Task to carry out — Write out only the span of lines that begins at the line with "g.box(wl((-7.4, 24, -3.6)), (.4, 54, 6.3))" and ends at the line with "g.box(wl((-5.2, 2.2, -2.0)), (5.0, .4, 3.1))". Keep both end lines, word for word.

Source excerpt —
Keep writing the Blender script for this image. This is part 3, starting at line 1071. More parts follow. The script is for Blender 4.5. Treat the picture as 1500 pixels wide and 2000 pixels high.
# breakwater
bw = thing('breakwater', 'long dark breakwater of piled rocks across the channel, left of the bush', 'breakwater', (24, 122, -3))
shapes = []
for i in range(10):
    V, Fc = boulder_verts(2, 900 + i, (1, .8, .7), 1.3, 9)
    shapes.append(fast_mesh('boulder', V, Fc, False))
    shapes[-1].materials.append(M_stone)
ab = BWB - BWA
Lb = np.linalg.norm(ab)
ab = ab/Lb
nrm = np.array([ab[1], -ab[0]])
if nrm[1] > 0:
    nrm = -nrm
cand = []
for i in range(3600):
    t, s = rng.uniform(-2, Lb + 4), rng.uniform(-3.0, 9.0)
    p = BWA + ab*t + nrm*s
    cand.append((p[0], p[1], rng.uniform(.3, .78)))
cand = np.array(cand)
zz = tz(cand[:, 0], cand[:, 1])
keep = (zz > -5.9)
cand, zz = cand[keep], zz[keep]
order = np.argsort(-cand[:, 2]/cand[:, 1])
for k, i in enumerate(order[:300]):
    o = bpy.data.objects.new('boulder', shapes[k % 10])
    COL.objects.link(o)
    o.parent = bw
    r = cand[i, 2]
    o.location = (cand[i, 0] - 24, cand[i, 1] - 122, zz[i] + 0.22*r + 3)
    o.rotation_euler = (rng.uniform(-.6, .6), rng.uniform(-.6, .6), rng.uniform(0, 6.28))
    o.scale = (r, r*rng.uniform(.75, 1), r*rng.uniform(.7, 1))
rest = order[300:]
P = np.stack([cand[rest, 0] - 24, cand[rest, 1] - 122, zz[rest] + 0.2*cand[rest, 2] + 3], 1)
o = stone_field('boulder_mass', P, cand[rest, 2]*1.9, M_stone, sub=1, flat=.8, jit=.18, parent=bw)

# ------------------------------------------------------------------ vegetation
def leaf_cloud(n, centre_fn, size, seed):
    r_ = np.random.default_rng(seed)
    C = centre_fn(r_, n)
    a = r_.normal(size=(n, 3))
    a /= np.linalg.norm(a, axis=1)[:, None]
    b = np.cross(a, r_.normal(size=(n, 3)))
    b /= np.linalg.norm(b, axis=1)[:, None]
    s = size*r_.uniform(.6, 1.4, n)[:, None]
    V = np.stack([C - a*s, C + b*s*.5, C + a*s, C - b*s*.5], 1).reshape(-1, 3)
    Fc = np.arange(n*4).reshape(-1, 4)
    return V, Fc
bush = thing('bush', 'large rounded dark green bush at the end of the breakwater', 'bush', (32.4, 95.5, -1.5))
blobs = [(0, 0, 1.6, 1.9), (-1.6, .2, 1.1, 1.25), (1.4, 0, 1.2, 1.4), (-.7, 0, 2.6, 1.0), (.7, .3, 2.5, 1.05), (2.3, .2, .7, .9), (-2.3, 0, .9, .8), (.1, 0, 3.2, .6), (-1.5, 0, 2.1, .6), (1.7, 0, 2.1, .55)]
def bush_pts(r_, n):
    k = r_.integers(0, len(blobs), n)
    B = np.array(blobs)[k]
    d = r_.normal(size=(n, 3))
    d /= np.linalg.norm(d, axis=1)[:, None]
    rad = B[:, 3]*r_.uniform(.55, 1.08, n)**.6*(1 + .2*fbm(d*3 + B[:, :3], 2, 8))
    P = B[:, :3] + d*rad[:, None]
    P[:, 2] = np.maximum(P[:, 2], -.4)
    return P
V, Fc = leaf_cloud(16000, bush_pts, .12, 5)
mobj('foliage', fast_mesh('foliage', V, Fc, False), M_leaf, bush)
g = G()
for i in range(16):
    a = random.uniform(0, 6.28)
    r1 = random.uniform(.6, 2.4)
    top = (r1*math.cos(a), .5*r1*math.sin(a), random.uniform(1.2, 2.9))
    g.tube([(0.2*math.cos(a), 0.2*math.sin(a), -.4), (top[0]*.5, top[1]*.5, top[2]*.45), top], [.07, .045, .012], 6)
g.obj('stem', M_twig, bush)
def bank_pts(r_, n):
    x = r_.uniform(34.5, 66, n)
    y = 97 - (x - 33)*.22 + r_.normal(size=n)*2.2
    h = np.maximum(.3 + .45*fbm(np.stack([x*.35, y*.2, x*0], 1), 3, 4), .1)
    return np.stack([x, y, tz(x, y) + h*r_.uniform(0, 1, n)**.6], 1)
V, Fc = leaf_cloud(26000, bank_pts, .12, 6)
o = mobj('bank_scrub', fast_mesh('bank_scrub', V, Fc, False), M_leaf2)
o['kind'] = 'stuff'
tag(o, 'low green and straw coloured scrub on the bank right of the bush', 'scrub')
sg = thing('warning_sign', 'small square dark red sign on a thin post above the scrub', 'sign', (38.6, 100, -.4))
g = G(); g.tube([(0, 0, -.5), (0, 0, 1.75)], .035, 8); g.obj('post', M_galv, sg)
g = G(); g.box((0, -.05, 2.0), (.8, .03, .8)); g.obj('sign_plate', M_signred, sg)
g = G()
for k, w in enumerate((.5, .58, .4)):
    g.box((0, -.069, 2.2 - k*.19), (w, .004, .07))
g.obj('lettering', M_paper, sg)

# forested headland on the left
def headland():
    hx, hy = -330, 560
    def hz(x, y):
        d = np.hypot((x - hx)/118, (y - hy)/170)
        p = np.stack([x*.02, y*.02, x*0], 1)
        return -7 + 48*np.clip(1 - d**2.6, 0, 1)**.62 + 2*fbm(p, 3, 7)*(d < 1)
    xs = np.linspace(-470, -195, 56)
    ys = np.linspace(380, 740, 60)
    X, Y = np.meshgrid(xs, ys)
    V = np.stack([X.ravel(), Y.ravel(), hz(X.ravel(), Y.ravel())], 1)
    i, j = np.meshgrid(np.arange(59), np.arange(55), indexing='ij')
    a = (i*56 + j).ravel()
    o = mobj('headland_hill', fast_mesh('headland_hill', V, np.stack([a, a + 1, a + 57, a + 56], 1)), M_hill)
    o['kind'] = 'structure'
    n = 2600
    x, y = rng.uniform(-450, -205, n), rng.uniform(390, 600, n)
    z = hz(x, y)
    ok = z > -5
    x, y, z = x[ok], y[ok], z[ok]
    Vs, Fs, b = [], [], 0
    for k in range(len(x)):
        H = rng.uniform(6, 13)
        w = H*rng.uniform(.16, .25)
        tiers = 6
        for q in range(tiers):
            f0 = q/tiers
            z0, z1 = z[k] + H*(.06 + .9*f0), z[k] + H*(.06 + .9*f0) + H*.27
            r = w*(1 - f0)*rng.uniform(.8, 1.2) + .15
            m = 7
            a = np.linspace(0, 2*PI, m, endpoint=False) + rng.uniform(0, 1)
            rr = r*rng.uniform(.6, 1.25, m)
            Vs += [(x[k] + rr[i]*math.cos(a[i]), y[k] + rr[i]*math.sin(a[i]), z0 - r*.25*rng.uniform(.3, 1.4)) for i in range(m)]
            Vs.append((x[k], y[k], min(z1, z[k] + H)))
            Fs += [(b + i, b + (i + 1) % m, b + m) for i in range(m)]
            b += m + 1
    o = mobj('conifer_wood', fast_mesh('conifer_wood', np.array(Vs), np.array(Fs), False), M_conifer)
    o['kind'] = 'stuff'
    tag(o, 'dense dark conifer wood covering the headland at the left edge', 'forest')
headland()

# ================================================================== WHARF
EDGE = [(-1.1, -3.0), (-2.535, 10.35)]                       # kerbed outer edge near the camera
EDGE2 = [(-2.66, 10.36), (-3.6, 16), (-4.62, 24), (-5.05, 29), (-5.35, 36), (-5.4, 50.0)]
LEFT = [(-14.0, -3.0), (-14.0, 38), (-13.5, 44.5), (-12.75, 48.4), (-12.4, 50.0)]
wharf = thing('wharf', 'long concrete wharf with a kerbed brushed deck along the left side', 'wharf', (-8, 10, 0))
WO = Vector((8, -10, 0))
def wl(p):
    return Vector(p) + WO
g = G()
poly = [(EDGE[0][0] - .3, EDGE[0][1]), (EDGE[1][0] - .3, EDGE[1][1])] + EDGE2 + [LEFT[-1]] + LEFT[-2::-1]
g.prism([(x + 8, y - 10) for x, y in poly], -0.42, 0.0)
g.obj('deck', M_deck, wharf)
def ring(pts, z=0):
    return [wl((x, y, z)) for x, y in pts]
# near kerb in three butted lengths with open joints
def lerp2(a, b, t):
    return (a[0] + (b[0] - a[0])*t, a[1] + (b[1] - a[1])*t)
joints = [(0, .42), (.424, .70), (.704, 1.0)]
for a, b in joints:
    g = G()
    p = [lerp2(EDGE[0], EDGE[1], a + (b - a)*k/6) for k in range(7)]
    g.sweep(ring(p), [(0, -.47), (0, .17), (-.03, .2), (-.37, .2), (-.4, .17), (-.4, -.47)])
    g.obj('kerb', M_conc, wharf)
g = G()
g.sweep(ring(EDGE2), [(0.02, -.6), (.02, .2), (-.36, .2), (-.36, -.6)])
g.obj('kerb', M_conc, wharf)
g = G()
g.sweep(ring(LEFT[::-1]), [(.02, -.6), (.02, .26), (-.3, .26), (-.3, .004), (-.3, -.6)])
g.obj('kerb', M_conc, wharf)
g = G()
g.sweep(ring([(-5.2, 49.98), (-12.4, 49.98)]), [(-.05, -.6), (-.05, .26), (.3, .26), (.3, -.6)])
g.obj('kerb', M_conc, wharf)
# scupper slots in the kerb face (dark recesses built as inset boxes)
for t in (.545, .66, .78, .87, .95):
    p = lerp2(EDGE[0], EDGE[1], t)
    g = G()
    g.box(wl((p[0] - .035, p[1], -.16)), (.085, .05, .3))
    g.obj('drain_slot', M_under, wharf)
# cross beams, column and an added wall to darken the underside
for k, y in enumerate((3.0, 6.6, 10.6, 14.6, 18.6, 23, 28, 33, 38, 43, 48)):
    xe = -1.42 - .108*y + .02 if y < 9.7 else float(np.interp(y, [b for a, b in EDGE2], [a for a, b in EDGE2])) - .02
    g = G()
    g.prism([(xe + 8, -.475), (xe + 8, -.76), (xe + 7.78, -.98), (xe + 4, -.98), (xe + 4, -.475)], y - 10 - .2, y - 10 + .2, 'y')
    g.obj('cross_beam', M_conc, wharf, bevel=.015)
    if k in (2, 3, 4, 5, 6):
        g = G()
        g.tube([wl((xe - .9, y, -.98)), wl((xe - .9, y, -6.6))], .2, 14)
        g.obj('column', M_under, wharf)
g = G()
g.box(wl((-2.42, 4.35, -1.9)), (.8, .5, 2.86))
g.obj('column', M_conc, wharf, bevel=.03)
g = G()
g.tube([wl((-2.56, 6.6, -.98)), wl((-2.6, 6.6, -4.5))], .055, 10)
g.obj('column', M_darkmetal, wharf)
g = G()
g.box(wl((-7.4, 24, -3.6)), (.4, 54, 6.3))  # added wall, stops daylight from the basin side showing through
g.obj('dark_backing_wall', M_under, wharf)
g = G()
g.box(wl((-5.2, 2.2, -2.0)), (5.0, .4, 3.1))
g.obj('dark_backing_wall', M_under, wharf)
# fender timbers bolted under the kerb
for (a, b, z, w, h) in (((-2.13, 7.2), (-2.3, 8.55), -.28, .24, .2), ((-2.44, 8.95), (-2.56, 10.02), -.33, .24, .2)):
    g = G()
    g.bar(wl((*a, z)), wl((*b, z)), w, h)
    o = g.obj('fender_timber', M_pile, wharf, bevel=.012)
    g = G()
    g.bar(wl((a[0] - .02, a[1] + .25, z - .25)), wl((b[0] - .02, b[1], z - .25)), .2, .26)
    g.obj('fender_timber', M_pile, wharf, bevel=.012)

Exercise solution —
g.box(wl((-7.4, 24, -3.6)), (.4, 54, 6.3))  # added wall, stops daylight from the basin side showing through
g.obj('dark_backing_wall', M_under, wharf)
g = G()
g.box(wl((-5.2, 2.2, -2.0)), (5.0, .4, 3.1))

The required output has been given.